Wednesday, March 14, 2007

Jesus Camp




This posting is for a beloved friend, whom I love to tease! This freindship is truly special. It is rair to find someone you can have such long converations that go so far yet travel in circles. We travel great distances with much sacrifice only to discover we are exactly where we started. We search the world to discover that what is already within us.
Pam and I had a lengthy conversation about God. For some history I had watched a documentary called "Jesus Camp" and was horrified by what I had seen. I am a recovering Caholic, forced to sit through countless hours of "training" Taught that God is a seperate being which we must "please" How do you please "him"? By obaying rules, rules which were created by humans (get this) to be broken! If you obay the "rules" and "please" God you will have earned your place in paradise (Heaven). At the end of it all, you have been taught to Fear God, thus fear yourself. As Pam puts it God is within everything, nothing can be without God and God can not be seperate from anyone or anything. So we search outside of ourselves to find what is really within! conclusion: God is asleep within us "Life is but a dream" waiting to wake up.
After watching "Jesus Camp" I was (and if I am honest still am) angry by what I had seen. This Woman (preacher) was asking of CHILDREN to commit to "Laying down their LIFE for Jesus" A concept that no child can truly understand. In my eyes the Catholic religion is built on fear and guilt. (Look at the fear in the little girls eyes... above) These children truly want to "please" God, but how can they when they have to commit to rules that they can not possibly keep?

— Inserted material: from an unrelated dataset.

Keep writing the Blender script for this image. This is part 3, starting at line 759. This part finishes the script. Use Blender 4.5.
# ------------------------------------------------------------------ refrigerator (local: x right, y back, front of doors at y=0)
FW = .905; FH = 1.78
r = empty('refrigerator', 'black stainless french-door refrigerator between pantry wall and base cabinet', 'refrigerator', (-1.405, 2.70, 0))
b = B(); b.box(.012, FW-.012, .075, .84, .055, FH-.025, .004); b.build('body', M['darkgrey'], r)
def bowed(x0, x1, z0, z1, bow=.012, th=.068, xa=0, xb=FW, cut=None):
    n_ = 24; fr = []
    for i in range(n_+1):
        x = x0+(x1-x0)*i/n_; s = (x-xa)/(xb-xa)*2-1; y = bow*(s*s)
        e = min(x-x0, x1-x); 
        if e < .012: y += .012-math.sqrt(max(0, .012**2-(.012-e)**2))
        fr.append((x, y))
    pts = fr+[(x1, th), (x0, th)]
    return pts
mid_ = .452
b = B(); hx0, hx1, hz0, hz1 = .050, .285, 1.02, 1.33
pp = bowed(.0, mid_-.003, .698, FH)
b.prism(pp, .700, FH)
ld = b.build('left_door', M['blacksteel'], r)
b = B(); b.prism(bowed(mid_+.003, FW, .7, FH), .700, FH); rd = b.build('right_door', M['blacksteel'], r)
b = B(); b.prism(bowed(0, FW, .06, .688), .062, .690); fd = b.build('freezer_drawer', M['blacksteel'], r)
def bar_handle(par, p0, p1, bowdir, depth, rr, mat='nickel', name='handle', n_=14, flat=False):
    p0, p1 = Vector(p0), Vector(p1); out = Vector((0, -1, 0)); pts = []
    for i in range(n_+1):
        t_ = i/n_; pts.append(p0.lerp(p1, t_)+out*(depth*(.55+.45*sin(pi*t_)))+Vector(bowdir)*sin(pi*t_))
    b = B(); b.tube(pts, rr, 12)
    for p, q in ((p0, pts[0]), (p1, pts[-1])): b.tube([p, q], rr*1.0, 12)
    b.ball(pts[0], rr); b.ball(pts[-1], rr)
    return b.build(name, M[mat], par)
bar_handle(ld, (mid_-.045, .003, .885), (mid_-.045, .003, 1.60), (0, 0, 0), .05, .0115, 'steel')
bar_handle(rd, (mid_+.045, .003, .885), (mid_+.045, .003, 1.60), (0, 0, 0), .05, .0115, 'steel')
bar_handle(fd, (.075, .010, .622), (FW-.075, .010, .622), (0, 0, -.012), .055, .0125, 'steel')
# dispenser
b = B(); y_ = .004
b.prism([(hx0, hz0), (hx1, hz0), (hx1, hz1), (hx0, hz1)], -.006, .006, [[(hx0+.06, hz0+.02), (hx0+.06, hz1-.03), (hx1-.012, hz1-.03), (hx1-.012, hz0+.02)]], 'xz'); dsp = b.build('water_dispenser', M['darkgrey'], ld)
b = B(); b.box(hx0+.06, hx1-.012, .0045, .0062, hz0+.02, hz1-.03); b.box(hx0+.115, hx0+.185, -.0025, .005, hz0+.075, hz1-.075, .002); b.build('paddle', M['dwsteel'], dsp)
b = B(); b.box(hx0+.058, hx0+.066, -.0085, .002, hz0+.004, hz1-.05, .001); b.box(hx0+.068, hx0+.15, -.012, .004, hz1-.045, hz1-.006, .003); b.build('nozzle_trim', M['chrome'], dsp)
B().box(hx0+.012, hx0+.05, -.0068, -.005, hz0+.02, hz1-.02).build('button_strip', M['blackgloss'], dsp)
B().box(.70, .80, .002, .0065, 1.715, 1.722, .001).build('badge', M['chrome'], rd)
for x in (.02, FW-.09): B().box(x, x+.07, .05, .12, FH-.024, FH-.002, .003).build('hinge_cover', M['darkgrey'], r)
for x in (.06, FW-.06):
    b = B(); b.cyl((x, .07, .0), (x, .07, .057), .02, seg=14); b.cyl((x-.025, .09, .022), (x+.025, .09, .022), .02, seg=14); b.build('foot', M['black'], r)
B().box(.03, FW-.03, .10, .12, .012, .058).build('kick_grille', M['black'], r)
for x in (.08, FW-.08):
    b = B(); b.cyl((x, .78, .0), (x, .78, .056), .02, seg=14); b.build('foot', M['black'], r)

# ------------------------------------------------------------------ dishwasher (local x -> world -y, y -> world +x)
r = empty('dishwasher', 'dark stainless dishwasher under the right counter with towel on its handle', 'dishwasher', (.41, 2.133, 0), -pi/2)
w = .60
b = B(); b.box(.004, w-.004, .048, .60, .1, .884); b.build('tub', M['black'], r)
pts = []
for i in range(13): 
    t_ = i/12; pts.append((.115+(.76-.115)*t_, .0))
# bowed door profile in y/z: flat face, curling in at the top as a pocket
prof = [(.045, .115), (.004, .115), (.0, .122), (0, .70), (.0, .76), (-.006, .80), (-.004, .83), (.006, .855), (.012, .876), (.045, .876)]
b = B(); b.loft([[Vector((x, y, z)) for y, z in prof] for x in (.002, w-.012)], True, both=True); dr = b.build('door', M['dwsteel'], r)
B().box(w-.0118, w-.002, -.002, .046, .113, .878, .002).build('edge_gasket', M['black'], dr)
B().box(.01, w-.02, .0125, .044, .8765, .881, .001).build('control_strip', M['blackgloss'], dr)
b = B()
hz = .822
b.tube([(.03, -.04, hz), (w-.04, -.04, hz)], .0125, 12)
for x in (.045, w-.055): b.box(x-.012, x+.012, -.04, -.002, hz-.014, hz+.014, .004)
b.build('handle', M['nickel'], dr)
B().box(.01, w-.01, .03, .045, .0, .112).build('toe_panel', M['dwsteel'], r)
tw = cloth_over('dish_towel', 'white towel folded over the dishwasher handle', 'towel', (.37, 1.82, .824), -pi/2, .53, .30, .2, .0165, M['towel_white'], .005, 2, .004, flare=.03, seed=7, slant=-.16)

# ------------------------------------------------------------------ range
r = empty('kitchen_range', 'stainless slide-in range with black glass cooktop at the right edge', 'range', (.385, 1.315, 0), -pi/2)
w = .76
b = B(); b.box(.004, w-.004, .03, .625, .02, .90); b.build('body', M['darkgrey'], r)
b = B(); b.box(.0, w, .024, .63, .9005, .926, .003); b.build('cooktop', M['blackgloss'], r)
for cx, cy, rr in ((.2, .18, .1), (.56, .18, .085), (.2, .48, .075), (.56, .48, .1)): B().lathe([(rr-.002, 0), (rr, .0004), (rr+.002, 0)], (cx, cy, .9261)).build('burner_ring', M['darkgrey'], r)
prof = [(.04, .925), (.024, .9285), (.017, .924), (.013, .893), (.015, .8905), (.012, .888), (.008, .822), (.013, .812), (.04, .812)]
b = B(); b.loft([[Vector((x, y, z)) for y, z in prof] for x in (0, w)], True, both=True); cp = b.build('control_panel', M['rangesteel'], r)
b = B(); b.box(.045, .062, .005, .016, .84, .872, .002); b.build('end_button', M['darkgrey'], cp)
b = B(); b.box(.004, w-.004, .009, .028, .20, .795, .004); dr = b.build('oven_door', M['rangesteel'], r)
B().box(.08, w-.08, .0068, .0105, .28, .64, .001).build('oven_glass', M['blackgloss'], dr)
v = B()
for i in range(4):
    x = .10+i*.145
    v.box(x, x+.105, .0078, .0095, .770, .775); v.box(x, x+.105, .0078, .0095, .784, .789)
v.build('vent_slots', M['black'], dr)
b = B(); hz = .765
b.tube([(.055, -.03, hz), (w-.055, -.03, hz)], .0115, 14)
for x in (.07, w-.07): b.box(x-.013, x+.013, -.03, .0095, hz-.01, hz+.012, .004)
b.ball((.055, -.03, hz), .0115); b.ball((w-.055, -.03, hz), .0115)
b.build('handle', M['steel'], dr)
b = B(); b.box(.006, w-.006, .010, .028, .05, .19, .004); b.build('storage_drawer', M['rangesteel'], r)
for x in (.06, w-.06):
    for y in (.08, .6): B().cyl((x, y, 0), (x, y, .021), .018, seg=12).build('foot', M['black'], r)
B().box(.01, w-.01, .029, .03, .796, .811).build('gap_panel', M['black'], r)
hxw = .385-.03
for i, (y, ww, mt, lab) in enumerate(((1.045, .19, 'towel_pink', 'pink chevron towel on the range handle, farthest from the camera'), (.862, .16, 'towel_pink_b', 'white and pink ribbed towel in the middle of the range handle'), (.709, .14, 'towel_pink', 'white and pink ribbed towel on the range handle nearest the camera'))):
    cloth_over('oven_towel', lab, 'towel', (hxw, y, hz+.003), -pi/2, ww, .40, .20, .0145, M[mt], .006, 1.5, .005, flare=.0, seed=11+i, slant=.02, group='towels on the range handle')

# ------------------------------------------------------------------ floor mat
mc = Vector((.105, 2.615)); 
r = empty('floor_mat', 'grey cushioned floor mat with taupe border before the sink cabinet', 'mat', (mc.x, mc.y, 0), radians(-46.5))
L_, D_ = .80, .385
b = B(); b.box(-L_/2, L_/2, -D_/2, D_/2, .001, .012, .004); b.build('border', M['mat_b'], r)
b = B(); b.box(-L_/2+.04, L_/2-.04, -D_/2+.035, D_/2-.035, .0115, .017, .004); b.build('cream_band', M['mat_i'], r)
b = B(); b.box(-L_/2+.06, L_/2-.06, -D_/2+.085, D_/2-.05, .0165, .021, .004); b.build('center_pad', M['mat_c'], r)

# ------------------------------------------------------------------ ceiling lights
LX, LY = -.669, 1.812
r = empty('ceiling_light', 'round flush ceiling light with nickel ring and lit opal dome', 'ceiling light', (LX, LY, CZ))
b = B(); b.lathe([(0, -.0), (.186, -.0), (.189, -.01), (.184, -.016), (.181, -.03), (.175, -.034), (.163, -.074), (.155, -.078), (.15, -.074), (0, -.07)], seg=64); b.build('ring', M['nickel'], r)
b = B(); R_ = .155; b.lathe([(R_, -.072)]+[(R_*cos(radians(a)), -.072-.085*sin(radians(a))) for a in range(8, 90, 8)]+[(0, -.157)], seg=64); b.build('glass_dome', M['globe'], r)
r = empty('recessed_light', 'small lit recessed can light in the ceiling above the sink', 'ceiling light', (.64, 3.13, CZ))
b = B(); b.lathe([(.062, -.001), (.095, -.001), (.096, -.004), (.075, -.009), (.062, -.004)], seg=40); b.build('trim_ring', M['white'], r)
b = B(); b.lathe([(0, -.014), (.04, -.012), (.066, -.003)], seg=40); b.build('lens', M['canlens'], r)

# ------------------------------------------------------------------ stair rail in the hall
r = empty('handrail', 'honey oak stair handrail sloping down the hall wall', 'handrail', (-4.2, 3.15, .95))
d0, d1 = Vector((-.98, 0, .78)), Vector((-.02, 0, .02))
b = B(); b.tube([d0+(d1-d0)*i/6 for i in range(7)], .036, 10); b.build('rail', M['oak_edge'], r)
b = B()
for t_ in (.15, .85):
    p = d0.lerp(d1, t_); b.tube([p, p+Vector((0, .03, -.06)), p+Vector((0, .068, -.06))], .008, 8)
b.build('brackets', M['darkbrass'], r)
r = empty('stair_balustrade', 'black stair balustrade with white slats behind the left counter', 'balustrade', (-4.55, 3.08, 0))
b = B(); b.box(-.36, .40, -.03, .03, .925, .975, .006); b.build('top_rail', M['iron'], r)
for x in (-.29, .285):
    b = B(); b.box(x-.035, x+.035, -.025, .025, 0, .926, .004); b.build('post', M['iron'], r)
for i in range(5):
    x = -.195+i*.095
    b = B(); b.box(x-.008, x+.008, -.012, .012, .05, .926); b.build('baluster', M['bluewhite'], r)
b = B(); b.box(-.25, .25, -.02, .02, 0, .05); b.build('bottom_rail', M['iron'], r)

When I was watching I was very much distracted by the message she was getting through loud and clear to me. Read between the lines and come up with this.... Dont break any of the rules I have not already broken.. (The ones she has already broken are not significant enough to keep her from gaining her place in heaven) It seemed convenient to me that she had skipped over the "rules" she had herself broken and focused on those that she may not have. I am not saying here that she needs to be perfect, no one is and keeping in mind those rules were created to be broken. But to pass judgement on any other person or expectations on any other person is to pass judgement on God and yourself. So here I go passing judgement... like I said there isnt perfection anywhere. Remember I am a recovering catholic... I'm not there yet. But working on it.
Where we got and where we came from? The same place. God is within, not seperate. You are God, I am God and Pam is God. When God wakes up within us there will lie trouth and contentment. Leaving in its wake the need to think, talk and search. I am still talking... Someone pour cold water on me and wake me up!!!!